Kellie argues the trial court improperly amended its prior judgment because the hearing for the motion for amended findings was untimely. See Minn. R. Civ. P. 59.03 (requiring notice of motion be served within 15 days of order and motion be heard 30 days after order), 52.02 (stating trial court may amend findings in response to timely motion). But the 30-day limit for a hearing date under Minn. R. Civ. P. 59.03 is not absolute, and an extension may be made for good cause. Celis v. State Farm Mut. Auto. Ins. Co., 580 N.W.2d 64, 65 (Minn. App. 1998); see Woodrow v. Tobler, 269 N.W.2d 910, 914 (Minn. 1978) (noting that, while written order extending 30-day time limit is preferable, form for extension for cause is not specified by Rule 59.03).

The record shows: (1) on June 10, 1998, the trial court filed an order granting Kellie's motion to reduce spousal maintenance, and denying the motions of Kellie's former spouse to increase child support and find Kellie in child support arrears; (2) two days later, Kellie's former spouse served Kellie's counsel with a notice of filing of the order; (3) on June 26, 1998, Kellie's former spouse served and filed her motion for amended findings asking the court administrator to set a hearing date within the required 30-day period; (4) because the trial court judge retired on July 1, 1998, the court administrator reassigned the parties' case to another judge and, in response to the request of Kellie's former spouse for the first possible hearing date, set the motion hearing for August 7, 1998; and (5) because of conflicts with the schedule of Kellie's counsel, the parties agreed to reschedule the hearing date for September 25, 1998.

Given these facts, the trial court properly heard the motion for amended findings after the 30-day time period expired. See Woodrow, 269 N.W.2d at 914 (stating "[i]t is clear that the unavailability of the trial judge at the time of the motion constitutes `good cause' for extending the time"); Texas Commerce Bank v. Olson, 416 N.W.2d 456, 462-63 (Minn. App. 1987) (holding bank waived any objection to timeliness of hearing date because it indicated hearing date was convenient and did not object to hearing date when it was scheduled). Moreover, because the motion challenged specific findings, the trial court had jurisdiction to hear this motion. See Cox v. Selover, 165 Minn. 50, 52, 205 N.W. 691, 692 (1925) (recognizing trial court may review verdict on ground that it is not supported by evidence); Lewis v. Lewis, 572 N.W.2d 313, 315 (Minn. App. 1997) (noting trial court may amend its order to review its own exercise of discretion and identify an alleged defect in the challenged findings), review denied (Minn. Feb. 19, 1988). Under these circumstances, the trial court did not abuse its discretion in considering the motion for amended findings.
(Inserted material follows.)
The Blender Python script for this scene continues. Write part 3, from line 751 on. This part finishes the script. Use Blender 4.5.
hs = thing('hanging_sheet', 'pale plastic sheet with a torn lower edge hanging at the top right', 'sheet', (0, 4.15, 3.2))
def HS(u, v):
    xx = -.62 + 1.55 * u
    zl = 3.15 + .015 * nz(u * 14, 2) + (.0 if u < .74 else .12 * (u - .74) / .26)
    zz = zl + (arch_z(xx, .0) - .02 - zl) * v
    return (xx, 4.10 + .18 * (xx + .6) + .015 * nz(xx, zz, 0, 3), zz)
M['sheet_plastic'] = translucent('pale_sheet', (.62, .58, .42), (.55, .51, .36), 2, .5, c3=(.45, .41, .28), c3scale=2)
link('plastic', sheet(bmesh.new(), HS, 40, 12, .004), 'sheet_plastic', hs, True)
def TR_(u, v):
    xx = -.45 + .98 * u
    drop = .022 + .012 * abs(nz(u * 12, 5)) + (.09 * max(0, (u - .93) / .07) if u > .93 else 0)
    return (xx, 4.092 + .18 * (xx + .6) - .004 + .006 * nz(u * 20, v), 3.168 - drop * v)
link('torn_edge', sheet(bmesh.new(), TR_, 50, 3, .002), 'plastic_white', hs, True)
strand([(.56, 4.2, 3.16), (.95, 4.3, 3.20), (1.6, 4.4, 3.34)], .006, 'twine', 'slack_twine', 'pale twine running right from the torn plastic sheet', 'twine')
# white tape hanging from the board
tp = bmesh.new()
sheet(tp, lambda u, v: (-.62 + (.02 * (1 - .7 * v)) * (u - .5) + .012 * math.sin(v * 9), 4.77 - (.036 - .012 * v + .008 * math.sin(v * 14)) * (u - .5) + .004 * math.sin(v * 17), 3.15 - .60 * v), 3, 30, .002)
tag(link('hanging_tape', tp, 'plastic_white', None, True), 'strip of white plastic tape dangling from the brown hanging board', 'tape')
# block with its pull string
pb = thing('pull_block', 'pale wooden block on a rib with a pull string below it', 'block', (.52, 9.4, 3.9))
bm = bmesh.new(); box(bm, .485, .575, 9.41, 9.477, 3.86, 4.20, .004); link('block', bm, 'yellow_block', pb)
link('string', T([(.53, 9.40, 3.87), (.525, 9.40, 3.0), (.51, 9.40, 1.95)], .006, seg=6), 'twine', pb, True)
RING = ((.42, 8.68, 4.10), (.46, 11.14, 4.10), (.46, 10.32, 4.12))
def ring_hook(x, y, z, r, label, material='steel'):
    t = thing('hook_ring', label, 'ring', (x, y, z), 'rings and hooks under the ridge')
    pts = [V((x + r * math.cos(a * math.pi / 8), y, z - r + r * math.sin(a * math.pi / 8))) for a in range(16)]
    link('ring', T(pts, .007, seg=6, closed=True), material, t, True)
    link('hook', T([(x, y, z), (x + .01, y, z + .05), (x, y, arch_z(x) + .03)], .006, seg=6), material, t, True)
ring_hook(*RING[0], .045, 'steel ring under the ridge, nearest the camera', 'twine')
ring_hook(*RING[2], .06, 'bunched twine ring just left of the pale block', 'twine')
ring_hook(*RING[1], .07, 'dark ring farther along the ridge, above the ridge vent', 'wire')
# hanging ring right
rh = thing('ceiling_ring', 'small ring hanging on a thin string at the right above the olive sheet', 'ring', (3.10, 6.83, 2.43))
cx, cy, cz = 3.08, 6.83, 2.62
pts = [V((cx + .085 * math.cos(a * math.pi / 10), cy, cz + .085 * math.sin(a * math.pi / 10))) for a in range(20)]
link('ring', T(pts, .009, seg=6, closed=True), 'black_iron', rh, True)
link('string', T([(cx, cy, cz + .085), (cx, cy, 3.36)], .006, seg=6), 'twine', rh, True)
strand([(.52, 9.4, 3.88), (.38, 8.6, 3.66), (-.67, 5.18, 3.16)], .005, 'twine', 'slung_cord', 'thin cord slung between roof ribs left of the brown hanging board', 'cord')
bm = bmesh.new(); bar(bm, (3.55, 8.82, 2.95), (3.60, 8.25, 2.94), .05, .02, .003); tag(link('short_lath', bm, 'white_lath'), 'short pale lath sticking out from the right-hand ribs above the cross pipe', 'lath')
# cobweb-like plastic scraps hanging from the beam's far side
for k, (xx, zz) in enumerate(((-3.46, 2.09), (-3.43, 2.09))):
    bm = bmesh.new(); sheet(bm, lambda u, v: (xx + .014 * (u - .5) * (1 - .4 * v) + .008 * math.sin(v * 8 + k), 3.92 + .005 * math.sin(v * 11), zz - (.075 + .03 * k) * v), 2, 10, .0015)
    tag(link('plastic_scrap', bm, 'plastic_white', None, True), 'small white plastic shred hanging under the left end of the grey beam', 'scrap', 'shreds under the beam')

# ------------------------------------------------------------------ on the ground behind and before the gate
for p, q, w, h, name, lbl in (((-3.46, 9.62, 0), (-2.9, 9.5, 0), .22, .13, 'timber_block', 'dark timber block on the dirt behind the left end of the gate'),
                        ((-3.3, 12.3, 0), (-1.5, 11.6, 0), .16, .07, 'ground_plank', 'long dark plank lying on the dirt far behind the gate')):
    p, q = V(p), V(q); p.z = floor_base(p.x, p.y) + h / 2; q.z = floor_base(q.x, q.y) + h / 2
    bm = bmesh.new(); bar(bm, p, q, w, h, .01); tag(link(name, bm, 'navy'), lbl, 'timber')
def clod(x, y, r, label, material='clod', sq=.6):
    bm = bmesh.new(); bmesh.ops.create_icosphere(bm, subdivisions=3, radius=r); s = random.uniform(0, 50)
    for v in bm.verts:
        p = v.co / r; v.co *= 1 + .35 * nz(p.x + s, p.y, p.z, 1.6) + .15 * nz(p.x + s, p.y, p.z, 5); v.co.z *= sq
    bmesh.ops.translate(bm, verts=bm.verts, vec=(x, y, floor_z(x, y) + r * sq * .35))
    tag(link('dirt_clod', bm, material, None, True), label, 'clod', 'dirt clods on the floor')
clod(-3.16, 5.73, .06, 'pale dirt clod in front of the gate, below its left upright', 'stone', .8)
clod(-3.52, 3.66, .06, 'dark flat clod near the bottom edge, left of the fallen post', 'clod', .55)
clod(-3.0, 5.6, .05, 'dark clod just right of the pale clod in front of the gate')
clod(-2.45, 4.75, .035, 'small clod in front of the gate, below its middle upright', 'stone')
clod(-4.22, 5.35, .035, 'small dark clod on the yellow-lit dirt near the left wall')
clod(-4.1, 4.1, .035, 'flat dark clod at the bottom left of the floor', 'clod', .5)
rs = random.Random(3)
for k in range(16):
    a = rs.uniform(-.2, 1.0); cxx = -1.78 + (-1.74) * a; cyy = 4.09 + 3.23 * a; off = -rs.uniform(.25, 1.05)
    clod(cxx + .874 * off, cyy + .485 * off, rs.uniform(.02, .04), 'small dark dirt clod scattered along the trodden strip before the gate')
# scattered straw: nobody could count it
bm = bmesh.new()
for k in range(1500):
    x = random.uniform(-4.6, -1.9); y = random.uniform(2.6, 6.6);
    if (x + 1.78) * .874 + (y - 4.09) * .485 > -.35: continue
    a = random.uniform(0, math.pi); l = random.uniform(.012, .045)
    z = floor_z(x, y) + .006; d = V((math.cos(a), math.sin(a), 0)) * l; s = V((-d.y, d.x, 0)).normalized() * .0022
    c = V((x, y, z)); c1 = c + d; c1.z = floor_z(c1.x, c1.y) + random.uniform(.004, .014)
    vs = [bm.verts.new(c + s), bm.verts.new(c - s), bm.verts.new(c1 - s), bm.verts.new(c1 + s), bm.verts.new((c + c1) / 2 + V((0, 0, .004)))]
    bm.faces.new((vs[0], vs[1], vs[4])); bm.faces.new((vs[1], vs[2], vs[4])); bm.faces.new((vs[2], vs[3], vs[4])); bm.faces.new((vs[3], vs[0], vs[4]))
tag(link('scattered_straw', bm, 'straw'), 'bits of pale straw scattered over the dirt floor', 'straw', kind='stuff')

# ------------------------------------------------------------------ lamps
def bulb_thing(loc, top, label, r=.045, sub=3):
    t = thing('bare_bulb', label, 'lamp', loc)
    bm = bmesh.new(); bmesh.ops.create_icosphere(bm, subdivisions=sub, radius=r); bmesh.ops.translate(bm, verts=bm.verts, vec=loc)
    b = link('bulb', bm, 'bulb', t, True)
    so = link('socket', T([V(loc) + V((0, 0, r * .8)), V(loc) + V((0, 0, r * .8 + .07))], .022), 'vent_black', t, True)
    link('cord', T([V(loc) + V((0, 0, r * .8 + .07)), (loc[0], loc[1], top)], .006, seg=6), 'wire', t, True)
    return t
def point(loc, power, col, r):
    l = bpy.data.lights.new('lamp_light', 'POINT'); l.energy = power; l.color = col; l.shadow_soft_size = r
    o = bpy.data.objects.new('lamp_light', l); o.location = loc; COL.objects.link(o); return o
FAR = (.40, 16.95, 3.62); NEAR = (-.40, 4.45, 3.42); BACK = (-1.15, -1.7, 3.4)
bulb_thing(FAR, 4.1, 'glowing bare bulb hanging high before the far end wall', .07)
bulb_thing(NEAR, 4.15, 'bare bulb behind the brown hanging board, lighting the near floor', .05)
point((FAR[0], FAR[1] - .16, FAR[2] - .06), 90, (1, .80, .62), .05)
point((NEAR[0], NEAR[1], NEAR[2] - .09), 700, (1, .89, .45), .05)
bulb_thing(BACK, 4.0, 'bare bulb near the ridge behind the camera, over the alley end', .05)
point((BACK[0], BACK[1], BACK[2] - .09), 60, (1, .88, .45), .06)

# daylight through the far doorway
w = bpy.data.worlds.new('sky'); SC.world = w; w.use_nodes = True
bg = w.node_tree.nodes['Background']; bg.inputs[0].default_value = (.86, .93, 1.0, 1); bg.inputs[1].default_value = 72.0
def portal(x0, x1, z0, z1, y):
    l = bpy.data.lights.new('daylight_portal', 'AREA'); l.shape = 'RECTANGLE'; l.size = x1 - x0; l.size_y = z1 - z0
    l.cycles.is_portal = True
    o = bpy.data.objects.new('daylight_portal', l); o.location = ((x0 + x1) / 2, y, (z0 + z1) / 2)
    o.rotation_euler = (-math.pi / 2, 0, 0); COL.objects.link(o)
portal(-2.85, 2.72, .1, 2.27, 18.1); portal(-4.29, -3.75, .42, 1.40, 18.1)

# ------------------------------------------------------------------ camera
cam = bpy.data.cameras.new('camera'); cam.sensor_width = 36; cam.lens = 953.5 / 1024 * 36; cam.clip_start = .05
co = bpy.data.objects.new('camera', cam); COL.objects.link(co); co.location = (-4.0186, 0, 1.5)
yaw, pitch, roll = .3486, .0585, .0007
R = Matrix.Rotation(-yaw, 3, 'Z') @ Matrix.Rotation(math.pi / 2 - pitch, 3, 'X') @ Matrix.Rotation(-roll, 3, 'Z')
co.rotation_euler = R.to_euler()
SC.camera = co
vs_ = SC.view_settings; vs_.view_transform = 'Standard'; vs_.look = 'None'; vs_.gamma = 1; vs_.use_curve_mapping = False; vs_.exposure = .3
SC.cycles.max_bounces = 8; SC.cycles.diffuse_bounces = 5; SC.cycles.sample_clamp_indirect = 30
Even if the trial court properly considered the motion for amended findings, Kellie argues it abused its discretion in finding the parties' extrajudicial agreements unenforceable and basing arrears on Kellie's original child support obligation. But any private modification of a dissolution order without subsequent judicial approval is not valid. Tell v. Tell, 383 N.W.2d 678, 681 (Minn. 1986); see Diedrich v. Diedrich, 424 N.W.2d 580, 583 (Minn. App. 1988) (holding that, because best interests of child are more important than parties' wishes, unconfirmed post-dissolution agreements are not followed); Vitalis v. Vitalis, 363 N.W.2d 57, 60 (Minn. App. 1985) (stating "[s]elf-help is not favored"). Although both parties acknowledge they entered into an extrajudicial agreement to reduce Kellie's child support payments, they never memorialized this agreement or brought it before the trial court. Given this fact, the trial court properly concluded the parties' agreement was unenforceable. Although Kellie argues any arrears should be offset by expenses he paid, Kellie's previously paid expenses constituted gifts to his children and the trial court properly refused to offset arrears by these costs. See Barnier v. Wells, 476 N.W.2d 795, 797 (Minn. App. 1991) (noting gifts only considered in calculating support if regularly received from dependable source). Under these circumstances, we affirm the trial court's order and determination of arrears. Because we did not consider the facts cited by Kellie in his motion to strike in reaching our decision, we deny the motion to strike.

Affirmed, motion denied.

[*] Retired judge of the district court, serving as judge of the Minnesota Court of Appeals by appointment pursuant to Minn. Const. art. VI, § 10.